12.11.24, 20:30, Rondom Mooie Ogen (kortfilms)
In 1929, Belgian filmmaker Henri Storck made Voor je mooie ogen, a film in which a man finds a glass eye. The visceral fascination with the (bodiless, mutilated, blinded or distorted) eye recalls not only the famous opening shot from Luis Buñuel's Un Chien Andalou (1929) but the iconography of Surrealism as a whole. From the paintings and photographs of René Magritte, Max Ernst, Salvador Dalí and Man Ray to the writings of Georges Bataille, for these artists the eye, a slippery organ on the outside of our bodies, marked the boundary between an outer and inner world. In this sense, the eye represents an interesting motif for exploring the surreal in the real — precisely the ambition of many surrealist photographers and filmmakers.

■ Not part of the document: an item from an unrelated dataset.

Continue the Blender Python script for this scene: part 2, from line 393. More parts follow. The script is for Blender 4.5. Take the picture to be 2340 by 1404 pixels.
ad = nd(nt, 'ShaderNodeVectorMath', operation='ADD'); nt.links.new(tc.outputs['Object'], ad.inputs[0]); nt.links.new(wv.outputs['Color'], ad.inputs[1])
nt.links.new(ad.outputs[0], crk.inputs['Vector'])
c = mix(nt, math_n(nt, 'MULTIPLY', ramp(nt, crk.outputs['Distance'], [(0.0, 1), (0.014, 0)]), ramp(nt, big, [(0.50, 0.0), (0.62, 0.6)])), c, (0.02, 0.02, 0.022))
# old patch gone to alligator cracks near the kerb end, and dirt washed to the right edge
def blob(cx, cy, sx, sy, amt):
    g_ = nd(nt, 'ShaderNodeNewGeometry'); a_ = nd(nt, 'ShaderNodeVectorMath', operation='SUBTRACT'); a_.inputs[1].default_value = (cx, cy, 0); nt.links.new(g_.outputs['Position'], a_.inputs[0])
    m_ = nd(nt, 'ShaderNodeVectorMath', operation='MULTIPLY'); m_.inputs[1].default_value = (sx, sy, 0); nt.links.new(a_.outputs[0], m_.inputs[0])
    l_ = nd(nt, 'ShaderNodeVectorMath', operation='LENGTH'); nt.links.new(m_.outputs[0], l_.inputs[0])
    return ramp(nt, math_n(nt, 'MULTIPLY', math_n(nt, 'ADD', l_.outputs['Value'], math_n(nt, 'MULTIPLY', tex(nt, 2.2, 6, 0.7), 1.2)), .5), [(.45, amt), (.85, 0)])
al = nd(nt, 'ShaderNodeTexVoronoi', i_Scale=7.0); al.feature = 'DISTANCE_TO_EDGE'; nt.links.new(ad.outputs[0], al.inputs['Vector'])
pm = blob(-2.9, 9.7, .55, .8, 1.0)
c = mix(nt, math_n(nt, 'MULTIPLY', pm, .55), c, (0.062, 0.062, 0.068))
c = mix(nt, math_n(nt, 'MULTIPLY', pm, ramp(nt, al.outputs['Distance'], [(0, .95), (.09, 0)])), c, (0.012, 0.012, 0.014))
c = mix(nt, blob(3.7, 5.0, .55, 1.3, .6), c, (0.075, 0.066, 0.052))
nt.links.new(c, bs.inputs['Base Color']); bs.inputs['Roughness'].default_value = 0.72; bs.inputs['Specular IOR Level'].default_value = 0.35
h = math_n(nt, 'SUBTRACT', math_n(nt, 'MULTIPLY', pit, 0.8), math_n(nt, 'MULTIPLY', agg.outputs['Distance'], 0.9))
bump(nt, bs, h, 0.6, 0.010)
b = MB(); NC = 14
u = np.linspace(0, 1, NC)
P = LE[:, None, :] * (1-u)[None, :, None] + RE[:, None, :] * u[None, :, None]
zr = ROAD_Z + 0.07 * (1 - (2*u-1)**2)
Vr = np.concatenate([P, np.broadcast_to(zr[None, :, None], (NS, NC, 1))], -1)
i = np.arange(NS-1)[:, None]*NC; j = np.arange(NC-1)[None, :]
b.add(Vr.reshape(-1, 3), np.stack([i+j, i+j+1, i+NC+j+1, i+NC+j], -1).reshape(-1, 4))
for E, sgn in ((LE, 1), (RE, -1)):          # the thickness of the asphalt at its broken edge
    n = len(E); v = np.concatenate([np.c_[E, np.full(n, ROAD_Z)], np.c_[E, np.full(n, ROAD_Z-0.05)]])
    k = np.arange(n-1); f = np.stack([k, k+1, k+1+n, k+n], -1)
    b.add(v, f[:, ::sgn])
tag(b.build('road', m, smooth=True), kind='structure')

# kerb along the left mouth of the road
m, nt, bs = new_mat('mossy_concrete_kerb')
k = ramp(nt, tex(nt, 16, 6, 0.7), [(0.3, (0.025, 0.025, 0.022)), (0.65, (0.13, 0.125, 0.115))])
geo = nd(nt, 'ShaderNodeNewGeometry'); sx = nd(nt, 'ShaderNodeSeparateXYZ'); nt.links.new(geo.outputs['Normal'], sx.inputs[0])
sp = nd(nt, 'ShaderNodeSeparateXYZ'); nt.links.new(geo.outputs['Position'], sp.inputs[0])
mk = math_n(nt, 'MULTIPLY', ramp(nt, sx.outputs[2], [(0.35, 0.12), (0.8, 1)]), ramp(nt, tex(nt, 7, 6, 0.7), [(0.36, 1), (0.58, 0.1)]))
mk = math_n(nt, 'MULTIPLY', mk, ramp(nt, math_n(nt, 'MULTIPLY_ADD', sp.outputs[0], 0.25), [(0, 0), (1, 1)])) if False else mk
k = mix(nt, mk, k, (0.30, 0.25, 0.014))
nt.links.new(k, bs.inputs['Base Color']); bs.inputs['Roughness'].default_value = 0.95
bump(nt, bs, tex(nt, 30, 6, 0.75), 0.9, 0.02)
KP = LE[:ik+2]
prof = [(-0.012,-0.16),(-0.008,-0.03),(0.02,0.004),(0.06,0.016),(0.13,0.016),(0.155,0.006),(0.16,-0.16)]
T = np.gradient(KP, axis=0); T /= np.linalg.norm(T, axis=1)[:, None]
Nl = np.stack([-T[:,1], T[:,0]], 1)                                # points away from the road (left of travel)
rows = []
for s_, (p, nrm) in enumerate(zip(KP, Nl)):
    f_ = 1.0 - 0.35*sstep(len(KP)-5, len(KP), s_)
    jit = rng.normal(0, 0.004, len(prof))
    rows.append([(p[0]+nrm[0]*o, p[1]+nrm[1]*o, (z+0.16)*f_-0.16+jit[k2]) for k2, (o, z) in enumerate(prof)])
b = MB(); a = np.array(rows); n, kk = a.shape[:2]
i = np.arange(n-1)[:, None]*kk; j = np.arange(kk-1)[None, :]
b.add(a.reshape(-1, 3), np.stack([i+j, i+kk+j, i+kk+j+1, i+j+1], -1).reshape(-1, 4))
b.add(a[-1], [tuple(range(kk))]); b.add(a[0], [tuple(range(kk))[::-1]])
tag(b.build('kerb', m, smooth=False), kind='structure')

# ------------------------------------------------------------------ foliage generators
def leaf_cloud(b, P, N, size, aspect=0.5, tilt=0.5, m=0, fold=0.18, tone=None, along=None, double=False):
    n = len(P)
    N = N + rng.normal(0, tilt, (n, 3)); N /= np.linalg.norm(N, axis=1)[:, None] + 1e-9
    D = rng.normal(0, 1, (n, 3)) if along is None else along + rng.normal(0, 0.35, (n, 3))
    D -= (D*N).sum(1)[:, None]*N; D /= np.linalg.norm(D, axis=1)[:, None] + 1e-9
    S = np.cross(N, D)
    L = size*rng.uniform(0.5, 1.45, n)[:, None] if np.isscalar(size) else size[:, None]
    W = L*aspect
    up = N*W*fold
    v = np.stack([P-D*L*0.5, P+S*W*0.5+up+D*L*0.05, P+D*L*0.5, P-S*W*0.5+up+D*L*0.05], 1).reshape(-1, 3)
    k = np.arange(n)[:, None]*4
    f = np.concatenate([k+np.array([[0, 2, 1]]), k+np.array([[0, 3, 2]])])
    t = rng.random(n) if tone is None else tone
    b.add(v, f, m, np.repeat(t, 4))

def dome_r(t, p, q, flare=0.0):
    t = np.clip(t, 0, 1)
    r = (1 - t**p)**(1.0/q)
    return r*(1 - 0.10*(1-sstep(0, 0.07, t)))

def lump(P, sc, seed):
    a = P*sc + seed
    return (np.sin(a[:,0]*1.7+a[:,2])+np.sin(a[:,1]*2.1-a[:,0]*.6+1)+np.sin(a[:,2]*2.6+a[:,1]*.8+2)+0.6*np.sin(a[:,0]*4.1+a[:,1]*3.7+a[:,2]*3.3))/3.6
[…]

Using Storcks For Your Beautiful Eyes as a starting point, this programme brings together several films in which eyes figure prominently and which also explore various optical modalities. Among others, Visite à Félix Labisse (1947, 8‘) by Alain Resnais, On Eye Rape (1962, 10’) by Takahiko Iimura, Man Rays Emak Bakia (1926, 16') and other eye gems pass in review.
This film will be introduced by art history lecturer Steven Jacobs.